Good luck to Stephen!

Oh yes, I almost forgot, if you like succulents you can also check out "hen and chick", prickly pear cactus (native to the midwest, if you can believe it), and yucca. Just make sure you plant any succulent you get in full sun with well-drained soil. They prefer getting a little dry before they get watered.

try the hostas again- i'll bet it was a fluke that the ones you had died- they truly do flourish and should reproduce in a few years that you can break away some and move around.

i also second the daisies, echinacea, black eyed susans, lilies. they are all tall, though, so put them behind the hostas- you can throw some impatiens or other annuals inbetween in the front to make a border of sorts.

hydrangea is a lovely bush that starts small and gets huge- and flowers for a good long time.

the most important thing you have to do as a gardener is take care of your soil- it truly is worth it to invest in some good topsoil in your beds (cheaper if you get it by the yard at your nursery or even try craigslist) with some manure/fertilizer and if you can, some mulch on top to help keep moisture in (if you're like me and are spotty with the watering). it has taken us a few years but we are finally getting our outside to look decent! i love betterhomes and gardens for inspiration, btw, as well as just looking at other lawns that i like and making mental notes as to what specifically i like about them- good luck!

ps i said prayer for your brother- best of luck that he does well!!

Happy Birthday, brother-who-comments-as-Stephen!

CJ, Bluestone Perennials has a nice search engine that lets you plug in your soil and flower particulars and then spits back a list of what's in their catalog that will fit your situation. I can tell you what has never died in our subpar soil under neglectful circumstances and the occasional record-setting drought: Astilbes. Asters (the New England kinds, which are natives and hard to kill). Sedum (you don't have to get the brick-red autumn joy variety). Alchemilla. Veronica (for a ground cover).

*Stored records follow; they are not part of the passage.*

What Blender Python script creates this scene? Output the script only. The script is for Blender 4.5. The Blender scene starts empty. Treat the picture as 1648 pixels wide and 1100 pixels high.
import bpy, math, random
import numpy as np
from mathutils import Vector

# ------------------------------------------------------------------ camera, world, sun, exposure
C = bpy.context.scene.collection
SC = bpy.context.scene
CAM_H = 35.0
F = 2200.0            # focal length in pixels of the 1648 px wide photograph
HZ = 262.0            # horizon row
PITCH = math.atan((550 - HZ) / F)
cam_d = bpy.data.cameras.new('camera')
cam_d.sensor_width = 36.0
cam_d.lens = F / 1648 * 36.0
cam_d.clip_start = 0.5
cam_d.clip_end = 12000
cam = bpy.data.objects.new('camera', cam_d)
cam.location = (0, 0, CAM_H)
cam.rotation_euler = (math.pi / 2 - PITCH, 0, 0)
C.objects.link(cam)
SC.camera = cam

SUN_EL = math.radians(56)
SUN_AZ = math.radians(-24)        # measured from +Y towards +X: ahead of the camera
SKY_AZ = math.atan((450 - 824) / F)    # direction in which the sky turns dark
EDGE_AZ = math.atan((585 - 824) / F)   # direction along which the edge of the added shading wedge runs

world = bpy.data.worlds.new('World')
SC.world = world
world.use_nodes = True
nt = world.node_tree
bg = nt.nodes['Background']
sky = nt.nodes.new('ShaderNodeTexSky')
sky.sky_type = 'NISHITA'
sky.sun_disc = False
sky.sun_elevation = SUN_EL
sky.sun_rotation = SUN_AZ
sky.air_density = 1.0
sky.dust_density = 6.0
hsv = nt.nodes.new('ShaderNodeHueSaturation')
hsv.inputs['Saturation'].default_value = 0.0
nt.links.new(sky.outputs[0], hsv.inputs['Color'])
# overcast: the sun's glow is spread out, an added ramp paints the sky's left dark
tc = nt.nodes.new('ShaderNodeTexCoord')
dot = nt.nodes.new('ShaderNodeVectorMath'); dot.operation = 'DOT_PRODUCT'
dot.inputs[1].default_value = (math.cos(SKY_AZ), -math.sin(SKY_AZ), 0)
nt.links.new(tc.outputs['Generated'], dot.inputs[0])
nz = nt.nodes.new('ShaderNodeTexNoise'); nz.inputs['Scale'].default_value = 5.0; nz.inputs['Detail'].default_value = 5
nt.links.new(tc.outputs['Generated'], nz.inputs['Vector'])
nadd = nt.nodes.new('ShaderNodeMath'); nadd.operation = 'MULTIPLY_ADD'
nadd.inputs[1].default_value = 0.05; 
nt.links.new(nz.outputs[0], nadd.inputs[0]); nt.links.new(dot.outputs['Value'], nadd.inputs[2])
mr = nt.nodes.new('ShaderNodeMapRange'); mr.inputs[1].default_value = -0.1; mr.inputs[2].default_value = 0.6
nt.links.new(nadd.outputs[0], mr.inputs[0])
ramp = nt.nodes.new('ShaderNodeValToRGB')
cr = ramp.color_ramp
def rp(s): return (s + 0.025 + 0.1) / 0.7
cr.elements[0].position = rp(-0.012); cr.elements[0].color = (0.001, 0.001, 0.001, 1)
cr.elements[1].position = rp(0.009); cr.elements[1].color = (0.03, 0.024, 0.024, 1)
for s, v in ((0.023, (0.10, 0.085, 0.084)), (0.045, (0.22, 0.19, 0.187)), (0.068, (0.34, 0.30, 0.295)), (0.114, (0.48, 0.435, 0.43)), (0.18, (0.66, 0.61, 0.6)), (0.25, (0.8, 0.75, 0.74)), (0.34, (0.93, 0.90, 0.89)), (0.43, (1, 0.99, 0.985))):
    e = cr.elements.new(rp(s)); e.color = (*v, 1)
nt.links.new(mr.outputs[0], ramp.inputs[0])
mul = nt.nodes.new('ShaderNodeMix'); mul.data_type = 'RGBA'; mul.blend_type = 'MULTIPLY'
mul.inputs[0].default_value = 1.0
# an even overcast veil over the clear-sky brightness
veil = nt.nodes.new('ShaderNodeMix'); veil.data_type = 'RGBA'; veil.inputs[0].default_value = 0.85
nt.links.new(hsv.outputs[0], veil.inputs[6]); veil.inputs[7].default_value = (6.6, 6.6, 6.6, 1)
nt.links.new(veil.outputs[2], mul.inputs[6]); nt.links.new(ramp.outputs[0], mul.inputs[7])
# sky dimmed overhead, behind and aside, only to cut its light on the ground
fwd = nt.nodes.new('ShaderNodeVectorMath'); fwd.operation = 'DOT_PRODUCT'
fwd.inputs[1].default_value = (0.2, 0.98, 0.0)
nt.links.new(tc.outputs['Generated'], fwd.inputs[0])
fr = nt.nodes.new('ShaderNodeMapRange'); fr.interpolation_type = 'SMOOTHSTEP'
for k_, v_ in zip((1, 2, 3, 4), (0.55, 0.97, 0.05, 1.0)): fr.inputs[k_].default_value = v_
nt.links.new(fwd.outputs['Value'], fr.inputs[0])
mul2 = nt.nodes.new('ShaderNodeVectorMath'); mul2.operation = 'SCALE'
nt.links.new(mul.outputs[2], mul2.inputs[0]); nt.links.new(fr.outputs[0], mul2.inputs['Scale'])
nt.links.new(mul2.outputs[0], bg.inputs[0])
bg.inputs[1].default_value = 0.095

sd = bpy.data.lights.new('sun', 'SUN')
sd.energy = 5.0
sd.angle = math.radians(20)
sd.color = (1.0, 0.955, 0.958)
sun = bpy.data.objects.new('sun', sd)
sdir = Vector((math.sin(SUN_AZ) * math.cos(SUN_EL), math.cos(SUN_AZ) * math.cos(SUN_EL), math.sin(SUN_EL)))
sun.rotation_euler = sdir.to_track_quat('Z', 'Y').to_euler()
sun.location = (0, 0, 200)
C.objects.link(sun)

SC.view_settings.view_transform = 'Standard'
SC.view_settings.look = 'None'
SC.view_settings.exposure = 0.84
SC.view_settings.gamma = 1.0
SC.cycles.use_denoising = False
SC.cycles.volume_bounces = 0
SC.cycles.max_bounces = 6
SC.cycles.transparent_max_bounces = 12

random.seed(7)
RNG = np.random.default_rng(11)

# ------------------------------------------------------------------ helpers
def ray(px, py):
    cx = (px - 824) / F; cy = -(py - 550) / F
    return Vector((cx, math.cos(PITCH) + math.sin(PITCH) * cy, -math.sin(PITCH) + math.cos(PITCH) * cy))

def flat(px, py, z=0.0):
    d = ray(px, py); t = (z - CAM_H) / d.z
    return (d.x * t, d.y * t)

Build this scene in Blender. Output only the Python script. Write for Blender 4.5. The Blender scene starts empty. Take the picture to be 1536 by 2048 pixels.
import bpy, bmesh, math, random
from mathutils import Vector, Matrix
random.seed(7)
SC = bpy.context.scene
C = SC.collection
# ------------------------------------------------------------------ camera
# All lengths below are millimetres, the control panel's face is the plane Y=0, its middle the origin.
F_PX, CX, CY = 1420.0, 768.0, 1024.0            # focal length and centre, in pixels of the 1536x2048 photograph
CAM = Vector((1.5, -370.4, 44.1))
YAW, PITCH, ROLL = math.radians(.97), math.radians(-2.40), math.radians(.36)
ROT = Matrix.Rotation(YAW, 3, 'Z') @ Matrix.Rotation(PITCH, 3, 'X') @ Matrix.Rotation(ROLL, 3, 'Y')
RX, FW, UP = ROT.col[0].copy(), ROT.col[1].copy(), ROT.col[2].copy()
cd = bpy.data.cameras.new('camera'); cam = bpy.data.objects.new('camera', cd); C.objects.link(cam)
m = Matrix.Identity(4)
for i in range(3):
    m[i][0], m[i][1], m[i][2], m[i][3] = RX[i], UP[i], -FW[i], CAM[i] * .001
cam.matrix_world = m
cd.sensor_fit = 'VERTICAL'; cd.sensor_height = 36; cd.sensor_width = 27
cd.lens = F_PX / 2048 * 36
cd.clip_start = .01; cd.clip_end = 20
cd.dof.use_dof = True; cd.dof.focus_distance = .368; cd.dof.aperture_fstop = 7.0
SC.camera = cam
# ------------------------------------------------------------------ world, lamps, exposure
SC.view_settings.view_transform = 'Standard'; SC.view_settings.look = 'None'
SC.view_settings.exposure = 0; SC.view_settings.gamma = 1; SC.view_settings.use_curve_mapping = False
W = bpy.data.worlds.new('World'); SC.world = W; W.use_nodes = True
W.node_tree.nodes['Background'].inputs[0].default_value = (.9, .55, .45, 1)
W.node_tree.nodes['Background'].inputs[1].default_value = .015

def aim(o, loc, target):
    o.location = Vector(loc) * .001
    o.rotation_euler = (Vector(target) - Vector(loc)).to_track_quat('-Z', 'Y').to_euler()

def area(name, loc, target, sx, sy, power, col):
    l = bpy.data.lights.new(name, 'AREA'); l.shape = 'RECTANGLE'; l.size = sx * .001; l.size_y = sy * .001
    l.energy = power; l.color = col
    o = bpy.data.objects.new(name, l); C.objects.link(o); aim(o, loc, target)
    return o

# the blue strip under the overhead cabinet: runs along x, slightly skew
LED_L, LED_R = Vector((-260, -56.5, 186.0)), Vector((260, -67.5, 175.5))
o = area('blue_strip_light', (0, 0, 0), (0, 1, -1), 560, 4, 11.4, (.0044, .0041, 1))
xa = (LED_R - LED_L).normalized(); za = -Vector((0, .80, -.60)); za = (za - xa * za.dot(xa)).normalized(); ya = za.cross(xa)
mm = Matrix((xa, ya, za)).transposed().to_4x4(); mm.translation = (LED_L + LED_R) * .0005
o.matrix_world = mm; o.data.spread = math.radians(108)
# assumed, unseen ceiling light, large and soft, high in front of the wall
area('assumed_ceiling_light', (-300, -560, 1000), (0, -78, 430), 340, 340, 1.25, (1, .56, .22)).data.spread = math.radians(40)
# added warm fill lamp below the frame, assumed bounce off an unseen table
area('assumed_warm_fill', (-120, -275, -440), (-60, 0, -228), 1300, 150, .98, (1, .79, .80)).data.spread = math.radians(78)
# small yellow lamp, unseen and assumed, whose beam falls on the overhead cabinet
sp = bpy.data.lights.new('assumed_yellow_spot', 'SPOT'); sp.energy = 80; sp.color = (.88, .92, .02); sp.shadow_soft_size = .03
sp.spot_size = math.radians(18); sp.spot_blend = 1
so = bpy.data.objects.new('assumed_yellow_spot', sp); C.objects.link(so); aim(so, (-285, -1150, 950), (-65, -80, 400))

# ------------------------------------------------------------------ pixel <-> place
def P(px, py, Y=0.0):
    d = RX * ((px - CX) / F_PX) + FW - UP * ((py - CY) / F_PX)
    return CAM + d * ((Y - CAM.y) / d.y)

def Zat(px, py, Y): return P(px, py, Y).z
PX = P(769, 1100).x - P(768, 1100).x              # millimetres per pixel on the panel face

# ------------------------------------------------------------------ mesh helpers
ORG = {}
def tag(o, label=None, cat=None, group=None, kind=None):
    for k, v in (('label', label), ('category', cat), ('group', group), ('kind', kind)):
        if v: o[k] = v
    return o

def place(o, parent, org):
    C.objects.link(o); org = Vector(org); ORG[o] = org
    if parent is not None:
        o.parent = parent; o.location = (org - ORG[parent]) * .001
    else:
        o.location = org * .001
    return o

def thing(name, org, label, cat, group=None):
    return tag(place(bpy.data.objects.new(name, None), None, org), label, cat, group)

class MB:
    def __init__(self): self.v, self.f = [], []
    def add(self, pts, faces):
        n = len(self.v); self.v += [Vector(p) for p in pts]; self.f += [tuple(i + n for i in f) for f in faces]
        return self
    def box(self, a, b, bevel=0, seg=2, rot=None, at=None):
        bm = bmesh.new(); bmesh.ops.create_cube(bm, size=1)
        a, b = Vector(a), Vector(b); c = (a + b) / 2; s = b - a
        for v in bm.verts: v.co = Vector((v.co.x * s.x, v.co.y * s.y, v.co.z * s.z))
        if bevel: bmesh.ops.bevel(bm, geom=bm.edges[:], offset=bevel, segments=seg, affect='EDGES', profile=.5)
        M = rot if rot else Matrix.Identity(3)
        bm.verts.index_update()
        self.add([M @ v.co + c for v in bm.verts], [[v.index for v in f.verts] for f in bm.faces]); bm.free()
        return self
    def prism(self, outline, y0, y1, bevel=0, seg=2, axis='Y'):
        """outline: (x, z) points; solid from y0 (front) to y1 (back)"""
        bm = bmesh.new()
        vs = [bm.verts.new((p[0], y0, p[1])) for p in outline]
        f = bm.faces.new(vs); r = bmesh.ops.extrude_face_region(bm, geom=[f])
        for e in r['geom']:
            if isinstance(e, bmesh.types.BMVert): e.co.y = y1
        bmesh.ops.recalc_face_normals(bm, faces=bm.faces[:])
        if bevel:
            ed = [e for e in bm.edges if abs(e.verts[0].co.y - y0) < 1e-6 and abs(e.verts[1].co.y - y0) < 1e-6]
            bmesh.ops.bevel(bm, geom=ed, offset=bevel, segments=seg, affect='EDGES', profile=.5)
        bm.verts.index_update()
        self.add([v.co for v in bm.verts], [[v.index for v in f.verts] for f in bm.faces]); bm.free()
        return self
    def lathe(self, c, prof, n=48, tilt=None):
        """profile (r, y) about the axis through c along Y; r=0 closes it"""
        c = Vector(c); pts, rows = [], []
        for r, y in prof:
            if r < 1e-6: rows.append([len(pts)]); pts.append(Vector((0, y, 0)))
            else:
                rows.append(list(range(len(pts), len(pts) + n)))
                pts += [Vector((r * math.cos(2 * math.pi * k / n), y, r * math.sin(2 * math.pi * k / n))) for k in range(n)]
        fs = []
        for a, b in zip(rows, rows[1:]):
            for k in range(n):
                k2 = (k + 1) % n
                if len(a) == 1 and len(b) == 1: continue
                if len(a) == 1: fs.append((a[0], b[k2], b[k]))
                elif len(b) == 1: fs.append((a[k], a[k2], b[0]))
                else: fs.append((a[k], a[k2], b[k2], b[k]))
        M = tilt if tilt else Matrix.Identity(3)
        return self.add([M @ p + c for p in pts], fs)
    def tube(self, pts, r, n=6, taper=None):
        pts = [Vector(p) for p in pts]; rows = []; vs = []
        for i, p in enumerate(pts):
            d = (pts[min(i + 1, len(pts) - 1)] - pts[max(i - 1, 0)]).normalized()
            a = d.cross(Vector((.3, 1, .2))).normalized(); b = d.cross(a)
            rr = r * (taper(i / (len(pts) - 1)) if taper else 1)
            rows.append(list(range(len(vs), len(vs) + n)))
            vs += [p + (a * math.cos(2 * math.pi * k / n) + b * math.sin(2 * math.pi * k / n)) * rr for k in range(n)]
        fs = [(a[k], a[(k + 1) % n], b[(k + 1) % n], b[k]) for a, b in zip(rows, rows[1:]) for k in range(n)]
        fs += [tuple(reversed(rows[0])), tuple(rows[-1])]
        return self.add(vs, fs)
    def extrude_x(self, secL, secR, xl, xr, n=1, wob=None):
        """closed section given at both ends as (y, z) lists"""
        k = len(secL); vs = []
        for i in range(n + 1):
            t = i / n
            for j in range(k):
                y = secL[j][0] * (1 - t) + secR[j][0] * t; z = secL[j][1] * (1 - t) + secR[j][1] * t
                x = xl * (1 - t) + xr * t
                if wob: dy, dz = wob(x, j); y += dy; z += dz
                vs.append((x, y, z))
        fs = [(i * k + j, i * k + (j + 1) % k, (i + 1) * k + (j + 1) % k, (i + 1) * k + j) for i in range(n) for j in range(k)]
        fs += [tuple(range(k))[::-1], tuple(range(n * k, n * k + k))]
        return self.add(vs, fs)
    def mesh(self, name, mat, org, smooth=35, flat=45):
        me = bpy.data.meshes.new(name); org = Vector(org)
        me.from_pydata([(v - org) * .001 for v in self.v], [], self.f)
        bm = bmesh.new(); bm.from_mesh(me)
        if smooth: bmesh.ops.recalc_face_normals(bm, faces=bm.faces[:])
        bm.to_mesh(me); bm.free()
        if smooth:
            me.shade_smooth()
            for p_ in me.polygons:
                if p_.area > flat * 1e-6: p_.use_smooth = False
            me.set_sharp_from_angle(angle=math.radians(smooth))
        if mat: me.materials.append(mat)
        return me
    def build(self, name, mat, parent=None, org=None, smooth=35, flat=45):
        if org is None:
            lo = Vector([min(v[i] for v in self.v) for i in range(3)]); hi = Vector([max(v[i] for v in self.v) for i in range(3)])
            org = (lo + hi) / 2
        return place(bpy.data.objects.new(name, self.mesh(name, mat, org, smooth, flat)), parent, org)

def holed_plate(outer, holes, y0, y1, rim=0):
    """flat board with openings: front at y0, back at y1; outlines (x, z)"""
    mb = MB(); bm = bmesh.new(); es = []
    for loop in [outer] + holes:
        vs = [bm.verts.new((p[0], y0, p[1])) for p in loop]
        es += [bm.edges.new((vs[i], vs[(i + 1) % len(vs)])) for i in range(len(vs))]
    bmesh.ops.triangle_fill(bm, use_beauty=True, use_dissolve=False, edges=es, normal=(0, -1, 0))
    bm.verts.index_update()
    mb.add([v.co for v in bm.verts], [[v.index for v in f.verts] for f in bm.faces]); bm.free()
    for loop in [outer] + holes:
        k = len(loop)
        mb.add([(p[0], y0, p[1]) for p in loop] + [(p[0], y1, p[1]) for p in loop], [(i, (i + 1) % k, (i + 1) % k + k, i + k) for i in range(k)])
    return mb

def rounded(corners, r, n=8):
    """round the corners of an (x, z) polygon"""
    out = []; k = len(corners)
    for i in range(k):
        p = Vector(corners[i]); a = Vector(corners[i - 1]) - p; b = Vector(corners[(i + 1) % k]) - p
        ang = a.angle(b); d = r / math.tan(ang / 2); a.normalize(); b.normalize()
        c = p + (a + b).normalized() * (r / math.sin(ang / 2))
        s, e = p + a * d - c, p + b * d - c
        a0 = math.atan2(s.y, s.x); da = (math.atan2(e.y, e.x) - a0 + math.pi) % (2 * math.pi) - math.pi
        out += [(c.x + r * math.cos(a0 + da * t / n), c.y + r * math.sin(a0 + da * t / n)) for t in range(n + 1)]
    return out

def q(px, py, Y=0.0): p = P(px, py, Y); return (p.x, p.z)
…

Bluestone will send you perennials at the end of the season (we'll get ours in mid-September). This is a good thing: they can get established in the cooler, generally wetter conditions of fall and then start to grow next year. You won't see them at their best until 2010, because Bluestone ships small perennials -- if you want more bang in 2009, use the Bluestone search engine and then call around to local (not big-box) garden shops. The folks who sell perennials will have lots lined up for autumn, because that's the best time to plant them.